Technical Analysis: Pound Sterling holds key 20-day EMA

The Pound Sterling falls to near 1.3700 against the US Dollar on Wednesday. The overall trend of the pair remains bullish as it trades close to its three-and-a-half-year high around 1.3800 posted on Tuesday.
The upward-sloping 20-day Exponential Moving Average (EMA) near 1.3600 suggests that the near-term trend is bullish.
The 14-day Relative Strength Index (RSI) oscillates inside the 60.00-80.00 range, suggesting that the momentum is on the upside.
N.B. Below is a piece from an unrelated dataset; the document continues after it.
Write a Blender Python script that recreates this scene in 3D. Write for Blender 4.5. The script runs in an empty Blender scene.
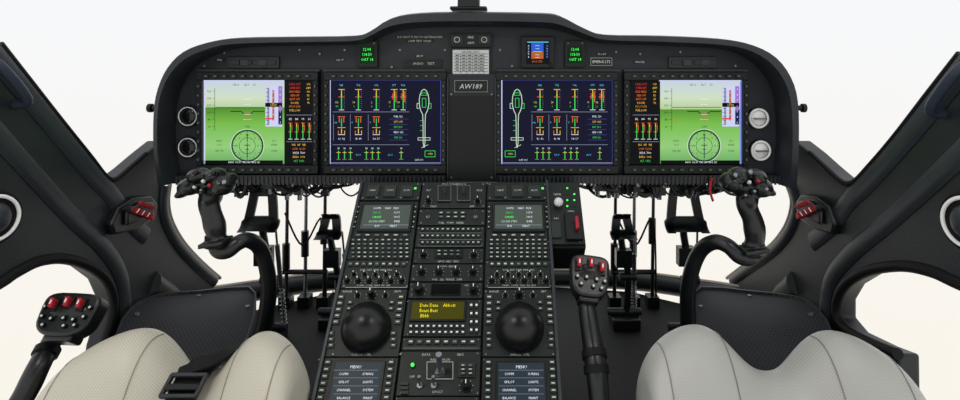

Looking down, the June 13 high around 1.3630 will act as a key support zone. On the upside, the psychological level of 1.4000 will act as a key barrier.
Economic Indicator
ADP Employment Change
The ADP Employment Change is a gauge of employment in the private sector released by the largest payroll processor in the US, Automatic Data Processing Inc. It measures the change in the number of people privately employed in the US. Generally speaking, a rise in the indicator has positive implications for consumer spending and is stimulative of economic growth. So a high reading is traditionally seen as bullish for the US Dollar (USD), while a low reading is seen as bearish.
Read more.
Next release:
Wed Jul 02, 2025 12:15
Frequency:
Monthly
Consensus:
95K
Previous:
37K
Source:
ADP Research Institute
Traders often consider employment figures from ADP, America’s largest payrolls provider, report as the harbinger of the Bureau of Labor Statistics release on Nonfarm Payrolls (usually published two days later), because of the correlation between the two. The overlaying of both series is quite high, but on individual months, the discrepancy can be substantial. Another reason FX traders follow this report is the same as with the NFP – a persistent vigorous growth in employment figures increases inflationary pressures, and with it, the likelihood that the Fed will raise interest rates. Actual figures beating consensus tend to be USD bullish.